Il prezzo della Costituzione Per la Boschi vale 80 euro

La minaccia del ministro: se vince il No addio bonus in busta paga. Un ricatto che sa di voto di scambio

L' ultimo gradino della corsa al ribasso nella propaganda referendaria è il ricatto sulla mancia concessa dal governo alle buste paga meno ricche, e quindi più sensibili. L'autrice dello scivolone dalla madrina della riforma su cui si voterà il 4 dicembre, Maria Elena Boschi: «Se andranno al governo loro, toglieranno gli 80 euro e le cose buone che abbiamo fatto noi», ha minacciato dalla poltrona di Porta a Porta, provocando ovviamente la reazione degli ospiti di parte avversa, il segretario della Lega Matteo Salvini e Anna Maria Bernini, senatrice di Forza Italia. La difesa di Renzi alle accuse sugli ormai famosi 80 euro finisce in archivio con una frase. Per il premier si trattava di una misura strutturale, la Boschi la riporta a quel che è: un obolo per comprare il consenso di alcune categorie di elettori. Peggio, il ministro finisce così col fissare un prezzo per questo voto così delicato. Ottanta euro a elettore, tanto alla fine costa cambiare la «Costituzione più bella del mondo». Appena una trentina in più dei cinquanta euro di prezzo medio per l'acquisto di un voto a Napoli, stando alle inchieste sui brogli che immancabilmente tormentano ogni tornata elettorale nel capoluogo campano, a partire dalle primarie del Pd.

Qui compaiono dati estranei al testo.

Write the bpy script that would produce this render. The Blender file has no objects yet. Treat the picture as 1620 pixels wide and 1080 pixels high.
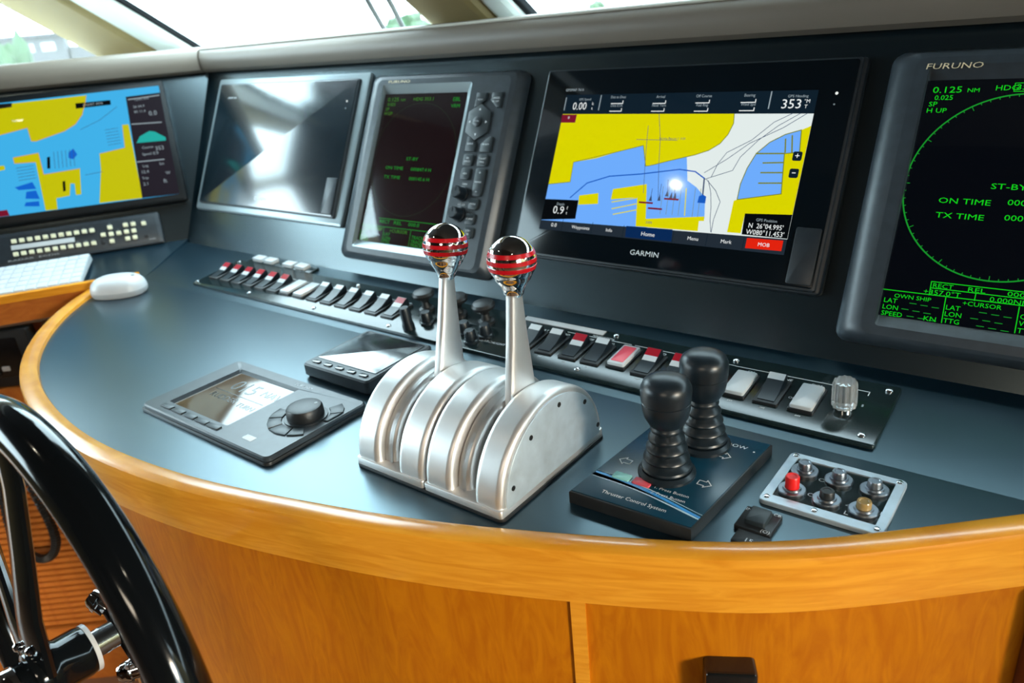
import bpy, bmesh, math, random
from mathutils import Matrix, Vector
random.seed(7)
S = bpy.context.scene
COL = S.collection
pi = math.pi

# ------------------------------------------------------------------ camera, world, lights, exposure
cam = bpy.data.objects.new('camera', bpy.data.cameras.new('camera'))
COL.objects.link(cam)
cam.data.sensor_width = 36.0
cam.data.lens = 26.516
cam.data.clip_start = 0.02
R0 = Vector((0.78940334, 0.60744769, -0.08859833))
R1 = Vector((0.17535752, -0.36145006, -0.91575302))
R2 = Vector((-0.58829593, 0.70736211, -0.39185041))
m = Matrix.Identity(4)
for i in range(3):
    m[i][0] = R0[i]; m[i][1] = -R1[i]; m[i][2] = -R2[i]
m[2][3] = 0.38
cam.matrix_world = m
cam.data.dof.use_dof = True
cam.data.dof.focus_distance = 0.70
cam.data.dof.aperture_fstop = 7.0
S.camera = cam

W = bpy.data.worlds.new('sky'); S.world = W; W.use_nodes = True
nt = W.node_tree; nt.nodes.clear()
bg = nt.nodes.new('ShaderNodeBackground'); wo = nt.nodes.new('ShaderNodeOutputWorld')
tc = nt.nodes.new('ShaderNodeTexCoord'); sx = nt.nodes.new('ShaderNodeSeparateXYZ')
rp = nt.nodes.new('ShaderNodeValToRGB')
rp.color_ramp.elements[0].position = 0.47; rp.color_ramp.elements[0].color = (0.30, 0.33, 0.34, 1)
rp.color_ramp.elements[1].position = 0.53; rp.color_ramp.elements[1].color = (0.70, 0.91, 1.0, 1)
mr = nt.nodes.new('ShaderNodeMapRange'); mr.inputs[1].default_value = -1; mr.inputs[2].default_value = 1
nt.links.new(tc.outputs['Generated'], sx.inputs[0]); nt.links.new(sx.outputs['Z'], mr.inputs[0])
nt.links.new(mr.outputs[0], rp.inputs[0]); nt.links.new(rp.outputs[0], bg.inputs[0])
nt.links.new(bg.outputs[0], wo.inputs[0])
bg.inputs[1].default_value = 13.0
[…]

E lo stile minatorio assunto dal ministro, che nelle ultime settimane mostra crescenti segni di nervosismo, ricorda in effetti le manovre in stile Achille Lauro, l'imprenditore ed ex sindaco di Napoli che negli Anni '50 fu accusato di aver regalato agli elettori una scarpa sinistra, promettendo di consegnare la destra dopo il voto a suo favore.

La vicenda ovviamente evoca lo spettro di un reato scivolosissimo, il voto di scambio. Nel 2013 Berlusconi inviò una lettera agli elettori in cui prometteva tra l'altro il rimborso dell'Imu. Poche ore dopo la procura di Reggio Emilia annunciò che il Cavaliere era indagato per voto di scambio. Spenti i riflettori, il procuratore capo di Reggio Emilia si trincerò dietro lo scudo «dell'atto dovuto», anche se intanto aveva scelto di incardinare il fascicolo nel modo più contundente, come modello 21, cioè notizia di reato a carico di persona determinata, nonostante fosse una questione palesemente infondata. In seguito la Procura si liberò dell'ingombrante fascicolo mandandolo a Roma per questioni di competenza.

«La Boschi stia tranquilla - commenta Gianluca Vinci, penalista e segretario regionale della Lega per l'Emilia Romagna - certe procure sono particolarmente sensibili alle denunce solo se provengono da sinistra. E anche se la sua è una caduta di stile decisamente più grave della promessa sull'Imu, che faceva parte di un programma politico, l'unica accusa che rischia è diffamazione, visto che nessun partito del centrodestra ha mai detto che avrebbe cancellato gli 80 euro. Ma la politica è meglio farla nelle urne che nei tribunali, sempre che prima o poi ci consentano di votare di nuovo».

La minaccia pronunciata a favore di telecamera da parte del ministro del resto è solo l'ultima di una campagna elettorale che Renzi ha provato a girare in positivo, mettendo da parte il plebiscito su di sé, ma che, ogni volta che i sondaggi si mettono male, finisce col

virare sull'intimidazione. A partire dallo spauracchio di un crac finanziario del Paese agitato da interessati governi europei. Evidentemente gli spot che promettono risparmi e cambiamenti miracolosi con il «Sì», non bastano.